Michelangeli was a fantastic pianist and he has his own unique world. He was an aristocrat in music, and presented music in a similar fashion. ( Do all the critics reading this understand what I'm saying? Think for a couple of seconds before huffing and puffing.) This is essential listening and no other pianist can present music in so clear a texture in french music. This is his way and we are lucky to be able to hear it. That is the great thing about great pianists, they all sound different, so everyone can have their tastes satisfied.
Buy this for the sheer sake of its artistry. If you don't like it, sell it on ebay."
Brilliant but austere Debussy from a keyboard aristocrat
Santa Fe Listener | Santa Fe, NM USA | 04/23/2009
(4 out of 5 stars)
"Some pianists, like Arthur Rubinstein, cultivated the public's love, while at the opposite extreme Michelangeli froze the public out. His aristocratic aloofness aroused little affection even among those who were dazzled by the clarity, precision, and perfect balance in his playing. The attitude you take toward him, pro or con, will influence your reaction to this CD of the Debussy Predludes Bk.
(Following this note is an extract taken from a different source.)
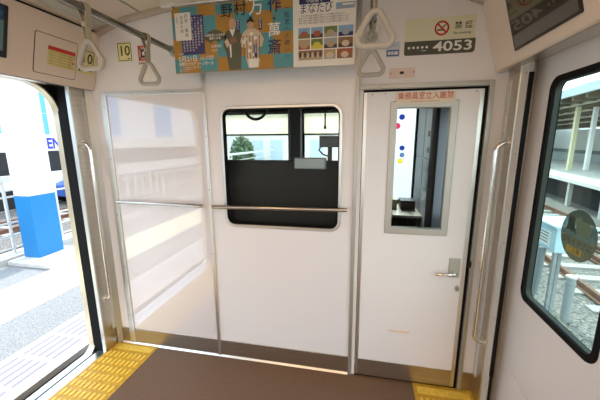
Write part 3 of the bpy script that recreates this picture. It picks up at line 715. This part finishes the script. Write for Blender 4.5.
for x0, x1, z0, z1 in ((-1.97, .85, 1.93, 2.1), (-1.97, -1.78, 0, 1.93), (-.872, -.700, 0, 1.93), (-.12, .27, 0, 1.93), (.60, .85, 0, 1.93), (-1.78, -.872, 0, 1.30), (-.700, -.12, 0, 1.30), (.27, .60, 0, .86)):
    b.box(x0, x1, CABY, CABY+.06, z0, z1)
struct(b.build('wall_crew_front'))
for i, (x0, x1, z0, z1, lab) in enumerate(((-1.78, -.872, 1.30, 1.93, ''), (-.70, -.12, 1.30, 1.93, ''), (.27, .60, .86, 1.93, ''))):
    w_ = struct(empty('window_%d' % (i+2), ((x0+x1)/2, CABY, z0)))
    b = MB().m(GLASS); b.box(x0, x1, CABY+.02, CABY+.025, z0, z1); b.build('pane', w_)
    b = MB().m(RUBBER); b.ring([(x0-.012, z0-.012), (x1+.012, z0-.012), (x1+.012, z1+.012), (x0-.012, z1+.012)], [(x0+.01, z0+.01), (x1-.01, z0+.01), (x1-.01, z1-.01), (x0+.01, z1-.01)], 'y', CABY-.008, CABY+.03); b.build('window_frame', w_)
SHADE = bpy.data.materials.new('sun_shade'); SHADE.use_nodes = True
n = SHADE.node_tree; n.nodes.clear(); ou = n.nodes.new('ShaderNodeOutputMaterial'); tl = n.nodes.new('ShaderNodeBsdfTranslucent'); tl.inputs[0].default_value = (.86, .82, .68, 1); trp = n.nodes.new('ShaderNodeBsdfTransparent'); trp.inputs[0].default_value = (.95, .92, .82, 1); mx = n.nodes.new('ShaderNodeMixShader'); mx.inputs[0].default_value = .55
n.links.new(trp.outputs[0], mx.inputs[1]); n.links.new(tl.outputs[0], mx.inputs[2]); n.links.new(mx.outputs[0], ou.inputs[0])
for x0, x1, lab in ((-1.77, -.882, 'drawn yellowish sun shade in the left windscreen of the crew room'), (-.69, -.13, 'drawn yellowish sun shade in the middle windscreen of the crew room')):
    r_ = empty('sun_shade', ((x0+x1)/2, CABY-.02, 1.64)); tag(r_, lab, 'sun shade', 'sun shades in the crew room windscreen')
    b = MB().m(SHADE); b.box(x0, x1, CABY-.021, CABY-.019, 1.65, 1.90); b.build('fabric', r_)
    b = MB().m(BLACK); b.box(x0, x1, CABY-.028, CABY-.012, 1.632, 1.652); b.build('bottom_bar', r_)
    b = MB().m(DARK); b.tube([(x0, CABY-.03, 1.905), (x1, CABY-.03, 1.905)], .022, 12); b.build('roller', r_)
# black sheet set behind the lower half of the window
r_ = empty('black_window_sheet', (-.5, .10, .95)); tag(r_, 'black sheet behind the lower half of the crew room window', 'blind')
b = MB().m(BLKSHEET); b.box(-1.05, -.03, .100, .104, .92, 1.435); b.build('fabric', r_)
b = MB().m(BLACK); b.tube([(-1.05, .102, 1.438), (-.03, .102, 1.438)], .006, 8); b.build('top_bar', r_)
b = MB().m(BLACK); b.box(-1.07, -1.05, .09, .112, .0, 1.45); b.build('side_post', r_); b = MB().m(BLACK); b.box(-.03, -.02, .09, .112, .0, 1.45); b.build('side_post', r_)
b = MB().m(GREYC); b.box(-.420, -.218, .055, .098, 1.392, 1.462); b.m(LGREY); b.box(-.414, -.224, .053, .056, 1.398, 1.456)
o = b.build('equipment_box', origin=(-.32, .075, 1.392), bevel=.003); tag(o, 'flat grey equipment box at the top edge of the black sheet', 'box')
# monitor on a post
r_ = empty('monitor', (-.22, .3, 0)); tag(r_, 'black monitor on a stand behind the right side of the crew room window', 'monitor')
b = MB().m(BLACK); b.box(-.292, -.15, .29, .33, 1.522, 1.602); b.build('housing', r_, bevel=.004)
b = MB().m(DARK); b.tube([(-.22, .325, 0), (-.22, .325, 1.53)], .016, 12); b.build('stand', r_); b = MB().m(BLACK); b.tube([(-.285, .33, 1.53), (-.30, .34, 1.50), (-.27, .34, 1.47), (-.235, .33, 1.46)], .006, 8); b.build('cable', r_)
# driver's desk and centre pillar
r_ = empty('driving_desk', (-1.0, 1.4, 0)); tag(r_, 'dark driving desk below the windscreen in the crew room', 'desk')
b = MB().m(DARK); b.prism([(1.05, 0), (1.05, .95), (1.25, 1.10), (1.55, 1.20), (CABY-.02, 1.20), (CABY-.02, 0)], 'x', -1.85, -.15); b.build('desk', r_, bevel=.01)
b = MB().m(BLACK); b.box(-1.5, -.9, 1.30, 1.50, 1.15, 1.30); b.build('instrument_hood', r_, bevel=.01)
b = MB().m(DARK); b.box(-.86, -.71, 1.72, 1.84, 1.24, 2.0); b.m(GREYC); b.box(-.85, -.83, 1.712, 1.72, 1.3, 1.95)
o = b.build('centre_pillar_cover', origin=(-.78, 1.78, 1.24), bevel=.01); tag(o, 'dark pillar cover between the two crew room windscreens', 'pillar cover')
b = MB().m(BLACK); b.tube([(-1.0+.10*math.cos(math.radians(a)), 1.0, 1.86+.09*math.sin(math.radians(a))) for a in range(180, 361, 15)], .014, 10); b.tube([(-1.1, 1.0, 1.86), (-1.1, 1.0, 2.02)], .014, 10); b.tube([(-.9, 1.0, 1.86), (-.9, 1.0, 2.02)], .014, 10)
o = b.build('hanging_cable_loop', origin=(-1, 1, 2.02), smooth=50); tag(o, 'black cable loop hanging from the crew room ceiling', 'cable')
b = MB().m(DARK); b.tube([(-.36, 1.2, 1.70), (-.36, 1.2, 2.02)], .008, 8); b.m(BLACK); b.tube([(-.36, 1.2, 1.68), (-.36, 1.2, 1.71)], .014, 8)
o = b.build('dangling_pull_switch', origin=(-.36, 1.2, 2.02)); tag(o, 'thin dark cord hanging in the right part of the crew room window', 'pull switch')
def film(name, c):
    m = bpy.data.materials.new(name); m.use_nodes = True; n = m.node_tree; n.nodes.clear(); ou = n.nodes.new('ShaderNodeOutputMaterial')
    tr = n.nodes.new('ShaderNodeBsdfTransparent'); tr.inputs[0].default_value = (*c, 1); tl = n.nodes.new('ShaderNodeBsdfTranslucent'); tl.inputs[0].default_value = (*c, 1)
    mx = n.nodes.new('ShaderNodeMixShader'); mx.inputs[0].default_value = .5; n.links.new(tr.outputs[0], mx.inputs[1]); n.links.new(tl.outputs[0], mx.inputs[2]); n.links.new(mx.outputs[0], ou.inputs[0]); return m
# tall grey cabinet, steel shelf, boxes seen through the crew door window
r_ = empty('equipment_cabinet', (.70, 1.4, 0)); tag(r_, 'tall grey blue equipment cabinet seen through the crew door window', 'cabinet')
b = MB().m(LGREY); b.box(.615, .798, .98, 1.84, 0, 2.0); b.build('body', r_, bevel=.004)
for z0, z1 in ((.10, .62), (.64, 1.08), (1.10, 1.38), (1.40, 1.94)):
    b = MB().m(mat('cab_door_grey', (.58, .62, .66), .4)); b.box(.607, .616, 1.0, 1.40, z0, z1); b.build('cabinet_door', r_, bevel=.003)
    b = MB().m(LGREY); b.box(.607, .616, 1.42, 1.82, z0, z1); b.build('cabinet_door', r_, bevel=.003)
for k, z in enumerate((1.0, 1.12, 1.26, 1.45, 1.60)):
    b = MB().m(BLACK if k > 2 else PAPER); b.box(.603, .608, 1.17, 1.24, z, z+.05); b.build('label_plate', r_)
b = MB().m(STEEL); b.box(.10, .606, 1.25, 1.84, .80, .83); b.m(DARK); b.box(.12, .15, 1.3, 1.8, 0, .80); b.box(.56, .59, 1.3, 1.8, 0, .80)
o = b.build('steel_shelf', origin=(.35, 1.5, 0), bevel=.004); tag(o, 'bright steel shelf low behind the crew door window', 'shelf')
b = MB().m(mat('cream_box', (.55, .50, .36), .6)); b.box(.24, .40, 1.55, 1.75, .8305, .93); o = b.build('cream_box', origin=(.32, 1.65, .83), bevel=.004); tag(o, 'cream box on the steel shelf behind the crew door', 'box')
b = MB().m(BLACK); b.box(.43, .58, 1.5, 1.7, .8305, .93); o = b.build('black_case', origin=(.5, 1.6, .83), bevel=.004); tag(o, 'black case beside the cream box on the steel shelf', 'case')
b = MB().m(DARK); b.tube([(.53, .62, 0), (.53, .62, 1.99)], .028, 12); o = b.build('crew_room_pole', origin=(.53, .62, 0), smooth=50); tag(o, 'dark vertical pole behind the crew door window', 'pole')
for c_, (x, z, r, lab) in zip(((.75, .16, .30), (.10, .16, .42), (.10, .18, .45), (.85, .70, .08), (.25, .35, .5)), ((.392, 1.727, .034, 'pink'), (.437, 1.826, .032, 'dark blue upper'), (.457, 1.478, .030, 'blue middle'), (.443, 1.328, .030, 'yellow'), (.461, 1.398, .028, 'pale blue'))):
    b = MB().m(film('decal_'+lab.replace(' ', '_'), c_)); b.disc((x, z), r, 'y', (CABY+.017, CABY+.0195), 20)
    o = b.build('round_decal', origin=(x, CABY+.018, z)); tag(o, '%s round decal on the front window seen through the crew door' % lab, 'decal')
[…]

II. It came out in 1988 after an eight year period when the pianist recorded nothing, and at under 40 min., the timing is qute stingy. But Michelangeli was unapologetic about such things, as if they mattered nohting to him.
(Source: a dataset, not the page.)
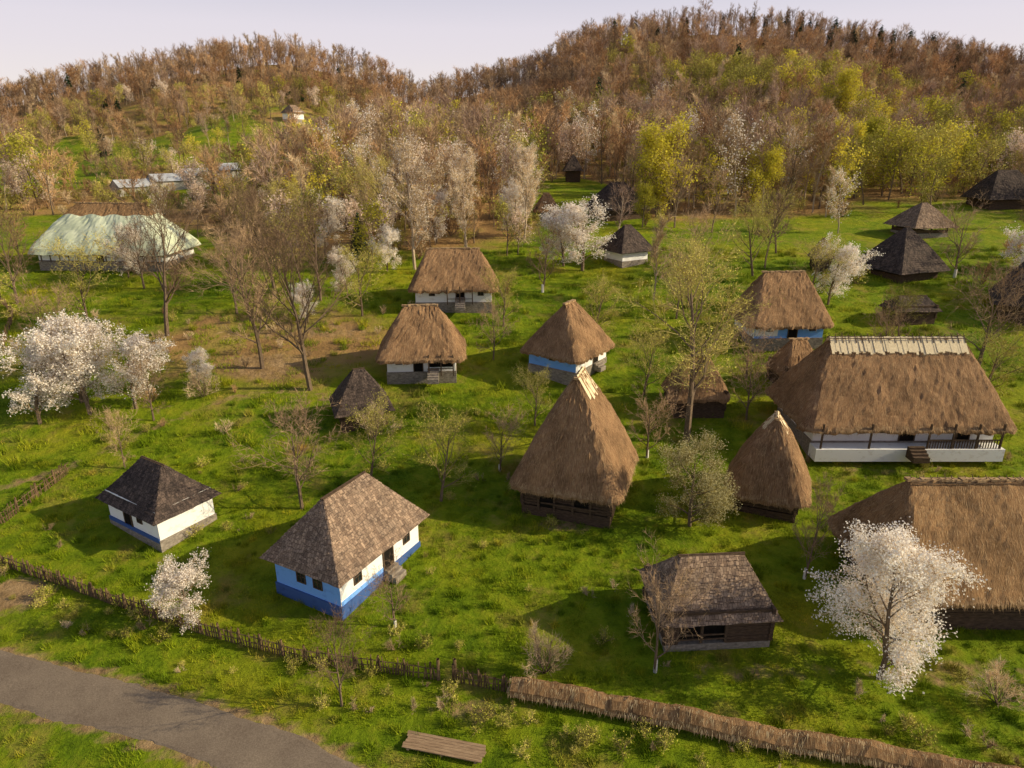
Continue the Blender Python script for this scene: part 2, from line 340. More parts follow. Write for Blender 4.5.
# ------------------------------------------------------------------ instancing
def scatter(name,P,rz,sc,ix,variants):
    coll=bpy.data.collections.new(name+'_types')
    for k,o in enumerate(variants):
        o.name='%s_type_%s'%(name,chr(97+k));coll.objects.link(o)
    me=bpy.data.meshes.new(name);me.from_pydata(np.asarray(P).tolist(),[],[])
    for n,t,vals in (('rz','FLOAT',rz),('sc','FLOAT',sc),('ix','INT',ix)):
        a=me.attributes.new(n,t,'POINT');a.data.foreach_set('value',vals)
    o=bpy.data.objects.new(name,me);scene.collection.objects.link(o)
    ng=bpy.data.node_groups.new(name,'GeometryNodeTree')
    ng.interface.new_socket('Geometry',in_out='INPUT',socket_type='NodeSocketGeometry')
    ng.interface.new_socket('Geometry',in_out='OUTPUT',socket_type='NodeSocketGeometry')
    N=ng.nodes.new;gi=N('NodeGroupInput');go=N('NodeGroupOutput');ip=N('GeometryNodeInstanceOnPoints');ci=N('GeometryNodeCollectionInfo')
    ci.inputs['Collection'].default_value=coll;ci.inputs['Separate Children'].default_value=True;ci.inputs['Reset Children'].default_value=True
    def na(n,t):
        a=N('GeometryNodeInputNamedAttribute');a.data_type=t;a.inputs['Name'].default_value=n;return a.outputs['Attribute']
    cx=N('ShaderNodeCombineXYZ');l=ng.links.new
    l(na('rz','FLOAT'),cx.inputs[2]);l(gi.outputs[0],ip.inputs['Points']);l(ci.outputs[0],ip.inputs['Instance'])
    ip.inputs['Pick Instance'].default_value=True
    l(na('ix','INT'),ip.inputs['Instance Index']);l(cx.outputs[0],ip.inputs['Rotation']);l(na('sc','FLOAT'),ip.inputs['Scale']);l(ip.outputs[0],go.inputs[0])
    md=o.modifiers.new('scatter','NODES');md.node_group=ng
    return o
ft=dict(r0=.17,sides=4)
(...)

The Gramophone notes that the playing here is the opposite of ingratiating. There's no gauzy atmospherics, no mystery, not even very much soft playing, as a disappointed reviewer here notes. In his lifetime Debussy was said to play his music so delicately that he seemed to be playing directly on the piano's strings without an intervening mechanism. Michelangeli heads in the opposite direction, emphasizing a strong line and almost steely precision.
So has he missed the forest for the trees? Some critics have complained that his Debussy is all about the pianist and little about the music as it should be played. Others are overwhelmed by Michelangeli's supreme technical gifts. Personally, I do find that the pieces blur into each other without much attempt to give them individual character, but Debussy never intended for us to listen to a whole book of Preludes at a time. Maybe this CD makes its strongest effect taken a few Preludes at a time. The final one, Feux d'artifice (Fireworks), could easily convince you that Michelangeli has supernatural control and amazing independence between his right and left hands, but then, Hommage a S. Pickwick, shorn of any wit and good cheer, can persuade you that Michelangeli is too cool for his own good.
In any event, no one has ever claimed that this pianist was less than sovereign, so we are forced to take him - or not - on his own terms."